Geek Lit: The Hollow Chocolate Bunnies Of The Apocalypse

Warning:  surly chocolate rabbits may not appear in this novel.
Warning: surly chocolate rabbits may not appear in this novel.

As I’ve been reading (and rereading) a lot of Terry Pratchett’s work lately for this site, I was recommended, probably by Goodreads, work by another British fantasy humorist named Robert Rankin.

I opted for the book The Hollow Chocolate Bunnies of the Apocalypse.  How was it?  See it after the cut.  May be some mild SPOILERS.

OK, first off…in general, I have noticed that books with very silly titles often suffer from having the silly title be the best part of the book.  Keep that in mind.

This Apocalypse doesn't appear in the book...dammit.
This Apocalypse doesn’t appear in the book…dammit.

The book, also known as the first in the Eddie Bear series, follows 13 year old Jack, last name unknown, who makes his way to the big city to earn his fortune.  Once there, he is surprised to find that the city in question, Toy City, is inhabited mostly by sentient toys.  He meets a teddy bear named Eddie.  Eddie is a detective, and the partner/bear of Bill Winkie, a famous detective.

If that name sounds at all familiar, its because Bill is also one Wee Willy Winkie.  The human inhabitants of Toy City are largely nursery rhyme characters who made a lot of money off the royalties from their rhymes.  Oh, and someone has been killing them in creative ways, leaving chocolate bunnies at the scene of the crime.

Rankin wrote the book in a style that sounds like it might have come from a children’s book, but the substance certainly isn’t.  Even without the murders, which are often a wee bit on the gruesome side, there are still instances of sex, police brutality, suggestive language, and even a stray joke or two involving pedophilia.  Rankin mixes that in with often simple word choices and lot of alliteration.

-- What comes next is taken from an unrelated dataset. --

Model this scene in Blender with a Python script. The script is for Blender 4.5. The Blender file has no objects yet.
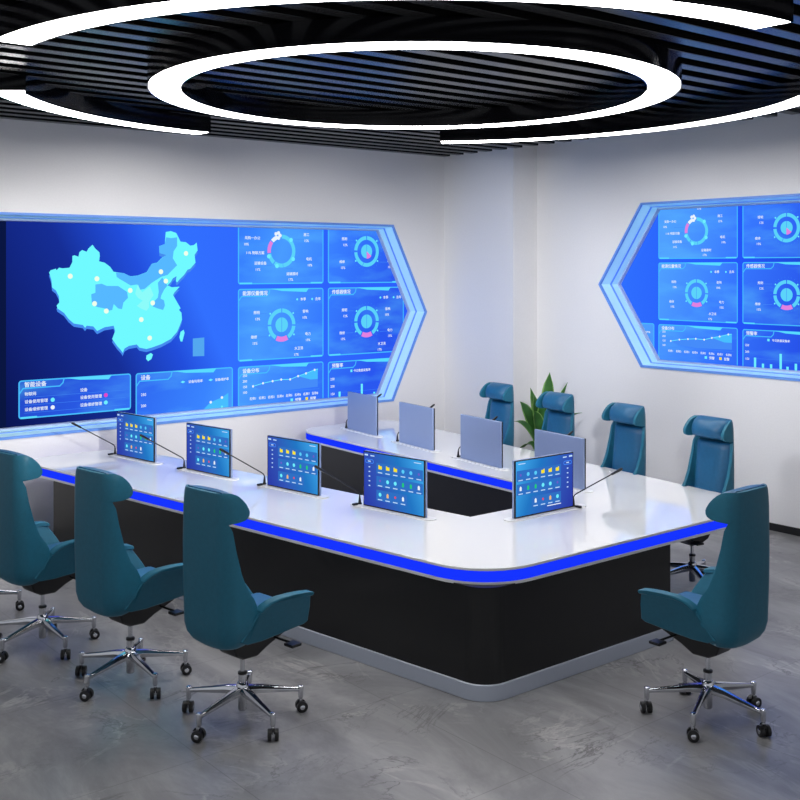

That said, I wasn’t much of a fan.  All things being equal, the book was clever but didn’t do much for me.  Many times awful situations would be avoided by Jack or Eddie, usually Jack, withholding information from the reader until it was convenient to reveal it (usually after Jack or Eddie was no longer in peril).  One of them might be in real trouble, when something would save them, and the other would say how he knew it was coming and that was that.  That bugged me a bit.

So, I’m giving the book, which wasn’t bad but didn’t do anything for me, 5 out of 10 melted chocolate bunnies.